C’est cette liberté même qui impose la sélection d’un corps dit A.E. Et s’il est ainsi confluent au corps existant déjà sous ce titre, c’est qu’il n’y a aucune raison de refuser à ce corps la capacité dont la nouvelle sélection se motive.

Il y a tout lieu au contraire qu’il en reçoive ici l’hommage.

Que cet hommage, tel le décline, pourquoi pas ? Qu’on applaudisse cette démission comme un défi, nous rappelle que la démagogie ne saurait être unilatérale. Il y faut aussi un public – ceci prouve qu’il ne manque pas.

Mais n’empêche pas qu’il faille s’en remettre à lui pour trancher des mérites des candidats à un premier jury.

En l’absence, oui, en l’absence de toute pratique d’un tel accès qui ne relève du pèse-personne, l’assemblée choisit ceux qui auront à en trouver une différente.

C’est faire fonds, Lacan l’a dit, sur l’esprit de la psychanalyse, qu’il faut bien censer pouvoir se manifester par vous, puisqu’on ne peut l’attendre ailleurs.

De toute façon il faudra bien que vous en passiez par l’attribution à certains de fonctions directives, pour obtenir une distribution prudente de votre responsabilité collective.
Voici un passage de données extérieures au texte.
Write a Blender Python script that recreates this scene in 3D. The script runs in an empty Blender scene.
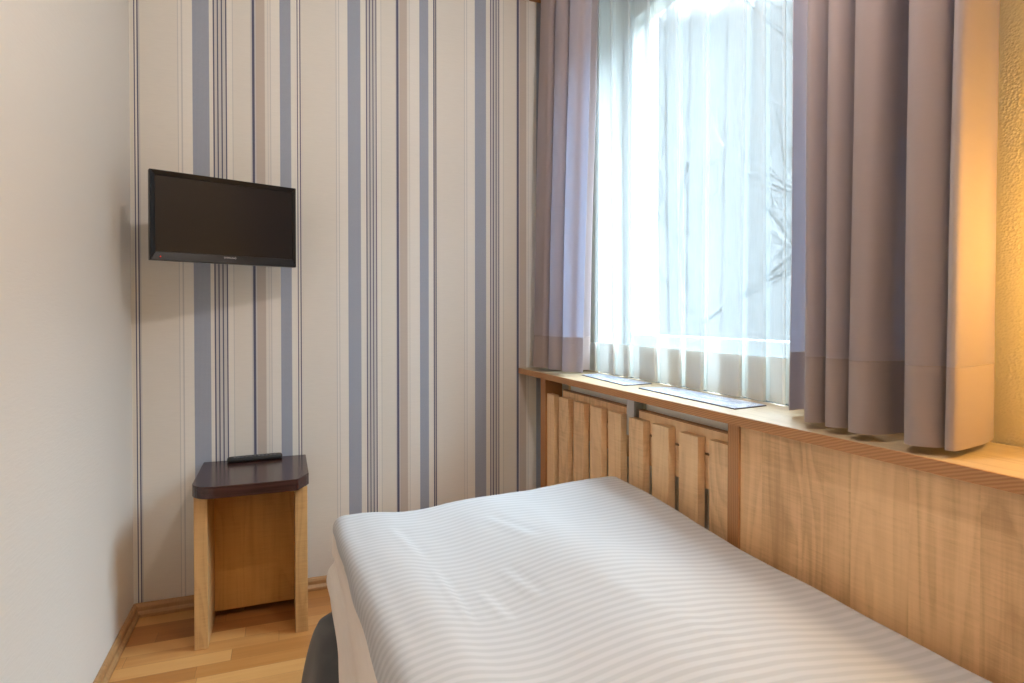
import bpy, bmesh, math, random
from mathutils import Vector, Matrix, noise
random.seed(7)
sc = bpy.context.scene
COL = sc.collection
PI = math.pi

# ------------------------------------------------------------------ materials
def new_mat(name):
    m = bpy.data.materials.new(name); m.use_nodes = True
    nt = m.node_tree; nt.nodes.clear()
    return m, nt

class G:
    """tiny node-graph helper"""
    def __init__(s, name):
        s.m, s.nt = new_mat(name); s.N = s.nt.nodes; s.L = s.nt.links
        s.out = s.N.new('ShaderNodeOutputMaterial')
    def node(s, t, **kw):
        n = s.N.new(t)
        for k, v in kw.items(): setattr(n, k, v)
        return n
    def link(s, a, b): s.L.new(a, b)
    def put(s, sock, v):
        if isinstance(v, bpy.types.NodeSocket): s.L.new(v, sock)
        elif isinstance(v, (tuple, list)) and len(v) == 3 and sock.type == 'RGBA': sock.default_value = (*v, 1)
        else: sock.default_value = v
    def math(s, op, a, b=0.0, c=None):
        n = s.node('ShaderNodeMath', operation=op)
        s.put(n.inputs[0], a); s.put(n.inputs[1], b)
        if c is not None: s.put(n.inputs[2], c)
        return n.outputs[0]
    def coord(s, kind='Object'):
        return s.node('ShaderNodeTexCoord').outputs[kind]
    def xyz(s, v):
        n = s.node('ShaderNodeSeparateXYZ'); s.link(v, n.inputs[0]); return n.outputs
    def comb(s, x=0.0, y=0.0, z=0.0):
        n = s.node('ShaderNodeCombineXYZ')
        for i, q in enumerate((x, y, z)): s.put(n.inputs[i], q)
        return n.outputs[0]
    def mapping(s, v, scale=(1, 1, 1), loc=(0, 0, 0)):
        n = s.node('ShaderNodeMapping'); s.link(v, n.inputs[0])
        n.inputs['Scale'].default_value = scale; s.put(n.inputs['Location'], loc)
        return n.outputs[0]
    def noise(s, v, scale=5, detail=3, rough=.5, dist=0.0):
        n = s.node('ShaderNodeTexNoise'); s.link(v, n.inputs['Vector'])
        n.inputs['Scale'].default_value = scale; n.inputs['Detail'].default_value = detail
        n.inputs['Roughness'].default_value = rough; n.inputs['Distortion'].default_value = dist
        return n.outputs['Fac']
    def white(s, v):
        n = s.node('ShaderNodeTexWhiteNoise'); s.link(v, n.inputs['Vector']); return n.outputs['Value']
    def ramp(s, fac, stops, interp='LINEAR'):
        n = s.node('ShaderNodeValToRGB'); s.put(n.inputs[0], fac)
        cr = n.color_ramp; cr.interpolation = interp
        while len(cr.elements) > 1: cr.elements.remove(cr.elements[0])
        cr.elements[0].position = stops[0][0]; cr.elements[0].color = (*stops[0][1], 1)
        for p, c in stops[1:]:
            e = cr.elements.new(p); e.color = (*c, 1)
        return n.outputs['Color']
    def mix(s, fac, a, b, blend='MIX'):
        n = s.node('ShaderNodeMix', data_type='RGBA', blend_type=blend)
        s.put(n.inputs[0], fac); s.put(n.inputs[6], a); s.put(n.inputs[7], b)
        return n.outputs[2]
    def bump(s, h, strength=.3, dist=.002):
        n = s.node('ShaderNodeBump'); s.link(h, n.inputs['Height'])
        n.inputs['Strength'].default_value = strength; n.inputs['Distance'].default_value = dist
        return n.outputs[0]
    def bsdf(s, color, rough=.6, metal=0.0, normal=None, spec=.5, coat=0.0, sheen=0.0):
        b = s.node('ShaderNodeBsdfPrincipled')
        s.put(b.inputs['Base Color'], color); s.put(b.inputs['Roughness'], rough)
        b.inputs['Metallic'].default_value = metal
        b.inputs['Specular IOR Level'].default_value = spec
        b.inputs['Coat Weight'].default_value = coat
        b.inputs['Sheen Weight'].default_value = sheen
        if normal is not None: s.link(normal, b.inputs['Normal'])
        return b.outputs[0]
    def done(s, shader):
        s.link(shader, s.out.inputs['Surface']); return s.m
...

C’est un usage qui peut se discuter en politique ; il est inévitable dans tout groupe qui fait état de sa spécialité au regard du corps social. À ce regard répond l’A.M.E.

Ces nécessités sont de base. Elles pèsent même in absentia pour employer un terme de Freud. Simplement, in absentia, elles se déchaînent dans tous les sens du mot.
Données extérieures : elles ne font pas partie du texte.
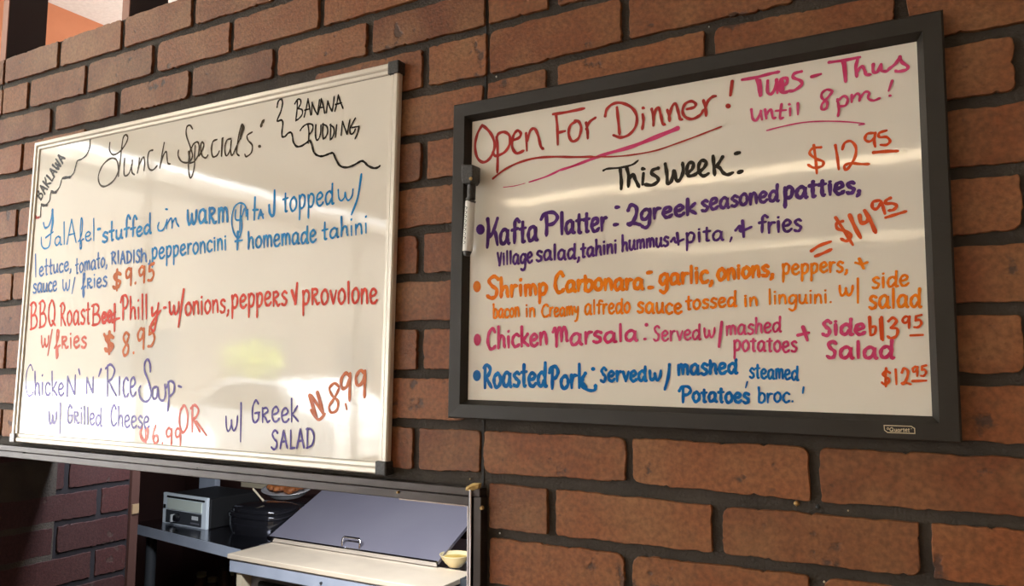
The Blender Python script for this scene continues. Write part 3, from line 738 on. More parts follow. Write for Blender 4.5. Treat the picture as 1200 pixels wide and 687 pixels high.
p.word('tomato,', 88.5, 320.8, 126, 311.5, 11, 20, 1.6); p.word('RIADIS', 130.4, 309.6, 164.5, 307.2, 11, 14, 1.9); p.word('h,', 165, 307, 177, 306.5, 10, 15, 1.9)
p.word('sauce', 38.7, 343.5, 66.7, 340.8, 10.5, 18, 1.6); p.word('w/', 73.3, 341, 88, 340.5, 13, 14, 1.5)
p.word('~^ies', 95.5, 339, 125.5, 335.5, 11, 18, 1.8)
p.done('bluep', LB, 'violet blue handwriting listing lettuce, tomato, radish and fries')
p = Pen(SURF_L)
p.word('pepperoncini', 178, 304, 265.5, 292.5, 12.5, 18, 2.2)
p.stroke([(278.7, 272), (278, 292.5)], 3.0); p.stroke([(275.5, 283), (284, 281.5)], 2.0)
p.word('homemade', 290.5, 291.8, 370.5, 283.4, 13.5, 20, 2.3)
p.word('tahini', 377.5, 281.7, 431, 272.5, 12, 24, 2.2)
p.done('blue', LB, 'blue handwriting naming pepperoncini and homemade tahini')
p = Pen(SURF_L)
p.word('$', 132, 339, 143.5, 336, 17, 19, 3.0); p.word('9.95', 147, 335, 181, 328, 17, 20, 2.6)
p.word('8.95', 143, 418.5, 182, 404, 17, 25, 2.6); p.word('$', 122.5, 412, 135, 411, 17, 20, 3.6); p.stroke([(122, 392), (131, 408)], 2.6)
p.stroke([(363, 464), (370.5, 489)], 4.0); p.stroke([(372, 460.5), (379.5, 487)], 4.5); p.stroke([(364.5, 481), (373, 492), (381, 485)], 3.0); p.stroke([(365, 464), (378, 484)], 3.5)
p.word('8', 383, 485, 400, 482, 20, 33, 2.8); p.stroke([(405, 473.8), (406.3, 480)], 2.6); p.word('99', 398.5, 472, 430, 465.5, 20, 33, 3.4)
p.done('rust', LB, 'rust orange handwritten prices')
p = Pen(SURF_L)
p.word('BBQ', 35.6, 386.5, 65.5, 380.5, 16, 30, 2.0); p.word('Roast', 70.7, 381.7, 105.5, 380, 16.5, 26, 2.0)
p.word('B', 107.8, 381.5, 118.5, 381, 14, 25, 2.1); p.word('ee', 119.5, 378.5, 131, 377, 12, 18, 3.0)
p.stroke([(135, 366), (131, 371), (132, 378), (136, 374)], 2.4); p.stroke([(134.3, 357), (134, 388)], 3.0); p.stroke([(130, 376), (140, 373)], 2.2)
p.word('Phill', 142, 375.3, 173, 374, 15, 28, 2.2)
p.stroke([(178, 361), (178.5, 370), (184, 364)], 2.6); p.stroke([(185.5, 355.5), (182.5, 378), (180, 388), (177, 381), (188, 364)], 2.4)
p.stroke([(192, 360.8), (194.5, 360.3)], 2.6)
p.word('w', 198, 368.5, 210, 368, 14.5, 22, 2.4); p.stroke([(215.2, 339.5), (209, 383)], 2.7)
p.word('onions,', 217, 369.3, 269, 366, 15, 22, 2.5); p.word('peppe^s', 271.5, 361.8, 336.5, 357, 15.5, 20, 2.6)
p.stroke([(342, 341), (346, 355)], 3.6); p.stroke([(346, 356), (348.2, 332)], 3.6)
p.word('p^ovolone', 354.5, 357.5, 442, 355, 17, 26, 2.6)
p.done('red', LB, 'red handwriting naming roast beef philly')
p = Pen(SURF_L)
p.word('w', 48.3, 407.5, 57.5, 407, 14, 20, 1.9); p.stroke([(61, 386.7), (56, 416.4)], 1.7); p.word('~^ies', 64, 409, 101.4, 407, 13, 21, 2.2)
p.word('OR', 209.5, 506.5, 235, 506.5, 20, 32, 2.4); p.stroke([(230, 494), (242, 510.5)], 2.2)
p.stroke([(166, 500.5), (164.5, 509), (169, 517), (173, 510), (172.5, 502)], 3.2); p.stroke([(170, 500), (171, 519)], 2.2); p.word('6.99', 178.5, 519.5, 213, 522.5, 14, 20, 2.3)
p.done('redp', LB, 'faded red handwriting')
p = Pen(SURF_L)
p.word('C', 29.5, 464, 40, 464, 18, 37, 1.2); p.word('hicke', 40.5, 463.5, 75, 464, 15, 28, 1.9); p.word('N', 77.5, 465, 90.5, 463, 18, 24, 2.0)
p.stroke([(92.3, 433), (93.5, 439)], 1.8); p.word('N', 100.4, 461.5, 111, 460.5, 14, 19, 2.2); p.stroke([(118.3, 433), (115.7, 441)], 2.2)
p.word('R', 124, 465, 137, 464.5, 22, 37, 2.1); p.word('I', 138.5, 464.5, 141.5, 464, 20, 21, 2.0); p.word('ce', 144, 465.5, 159.5, 465, 22, 30, 2.2)
p.trace(20, 410, 5.285, [[(825, 135), (822, 85), (808, 60), (792, 80), (790, 130), (815, 200), (830, 265), (820, 305), (795, 322), (765, 300), (755, 250), (765, 225)],
   [(865, 230), (842, 240), (838, 285), (850, 305), (865, 290), (870, 240)], [(872, 235), (880, 300), (905, 315), (918, 280), (915, 215)], [(935, 200), (940, 290), (933, 380)], [(925, 235), (945, 195), (972, 210), (970, 260), (945, 290)]], 2.2)
p.stroke([(209, 452.5), (212.5, 453.8)], 2.2)
p.word('w', 57, 497.5, 66.4, 497, 15, 20, 2.0); p.stroke([(70.7, 472.4), (69.8, 508.4)], 1.9)
p.word('G^illed', 78.7, 495.5, 119.3, 499, 13, 21, 1.9); p.word('Cheese', 129.7, 499, 175, 503, 14, 24, 2.0)
p.word('w', 264.3, 505.5, 279, 504.5, 18, 22, 1.8); p.stroke([(282.5, 472.5), (281.8, 517.8)], 2.0)
p.word('G^eek', 295, 495.5, 349.5, 494, 17, 26, 2.1); p.word('SALAD', 318, 526.5, 368.8, 524.5, 17, 22, 2.2)
p.done('purple', LB, 'purple handwriting naming chicken and rice soup and Greek salad')

# ---- right board
p = Pen(SURF_R); S = 4.906
p.trace(540, 90, S, [[(122, 280), (95, 330), (82, 400), (95, 465), (130, 492), (170, 465), (195, 400), (180, 340), (150, 300), (122, 278)],
 [(205, 345), (212, 430), (210, 550)], [(185, 435), (200, 455), (250, 435), (280, 390), (280, 340), (250, 318), (215, 330), (205, 365)],
 [(300, 365), (335, 350), (345, 325), (325, 310), (302, 340), (295, 400), (320, 440), (362, 425)], [(375, 325), (380, 425)], [(380, 370), (400, 310), (425, 300), (445, 340), (460, 400), (475, 415)],
 [(530, 215), (600, 205), (710, 182)], [(548, 220), (555, 300), (557, 390)], [(558, 322), (600, 312)], [(665, 255), (630, 280), (620, 330), (640, 370), (675, 355), (692, 300), (680, 260), (655, 252)],
 [(720, 265), (728, 310), (730, 355)], [(722, 300), (740, 260), (775, 235)]], 2.6)
p.trace(700, 80, S, [[(112, 225), (120, 300), (128, 380)], [(45, 275), (55, 235), (90, 205), (140, 200), (195, 225), (225, 270), (222, 330), (185, 380), (135, 398), (92, 385)],
 [(260, 265), (265, 300), (258, 350)], [(262, 228), (268, 230)], [(312, 235), (322, 280), (322, 330)], [(322, 290), (335, 240), (352, 228), (365, 270), (375, 315), (390, 325)],
 [(402, 240), (412, 270), (415, 305)], [(415, 270), (430, 220), (450, 205), (465, 250), (475, 290), (488, 295)], [(515, 235), (555, 225), (565, 205), (540, 190), (505, 205), (490, 245), (505, 280), (545, 292), (590, 270), (610, 240)],
 [(610, 185), (622, 230), (625, 275)], [(618, 240), (635, 190), (660, 165), (682, 160)]], 2.7)
p.trace(700, 80, S, [[(775, 75), (765, 155)]], 3.6); p.dot(853.3, 124.3, 3.2, 3.0)
p.trace(540, 90, S, [[(185, 585), (250, 535), (330, 495), (430, 468), (540, 460), (640, 462), (760, 460)]], 2.0)
p.trace(700, 80, S, [[(-25, 509), (90, 508), (200, 498), (330, 475), (450, 435), (560, 395), (650, 360), (715, 335)]], 1.5)
p.done('maroon', RB, 'dark red handwriting reading Open For Dinner')
p = Pen(SURF_R - .0001)
p.stroke([(590, 219.5), (603, 218), (615.5, 214.8)], 1.0, w2=.8)
p.stroke([(620, 213.5), (640, 207), (656, 199.5)], 1.5, w2=2.6); p.stroke([(656, 199.5), (672, 194.5), (692, 187), (712, 180), (740, 172), (768, 161), (794, 150.5)], 2.6, taper=0, w2=5.2)
S = 4.164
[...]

Or le temps court et d’une sorte qui exclut qu’on continue de s’en tirer par des valabrégags.

C’est pourquoi les « principes concernant l’accession au titre de psychanalyste dans l’École freudienne de Paris », repris de la proposition du 9 octobre par le jury d’accueil, sont présentés au vote de l’assemblée sans un changement.

(51)Sur l’avis du directeur, l’assemblée votera en versant à l’urne un bulletin où s’alignent, de gauche à droite dans l’ordre du moindre assentiment, chacun des trois projets qui lui sont présentés : soit A, celui du jury d’accueil, B, celui de la liste que P. Alien se trouve alphabétiquement ouvrir, C, celui d’Abdoucheli.

Ce mode de vote dit préférentiel est un test au sens où il permet de se produire (dans 9% des cas pour un groupe de votants aussi étendu que le nôtre) à l’effet Condorcet.

On sait que cet effet désigne le résultat inconsistant, où un choix dominant un autre et celui-ci un troisième, le troisième domine néanmoins le premier, ce qui exclut d’en rien conclure.

Il serait ici signifiant redoutablement d’une carence de ce que nous avons appelé l’esprit de la psychanalyse.

K. J. Arrow, pour se référer à un autre ordre, celui d’une détermination logique de l’intérêt général, a démontré qu’hors l’unanimité, celui-ci ne saurait se déterminer que de l’opinion d’un seul.

Un corps constitué, quel qu’il soit, peut se permettre d’ignorer tout de la logique et de lui substituer le psychodrame par exemple.

Ceci n’empêche pas la logique de tourner, et de faire tourner ce corps avec elle, pour ou contre ses aises.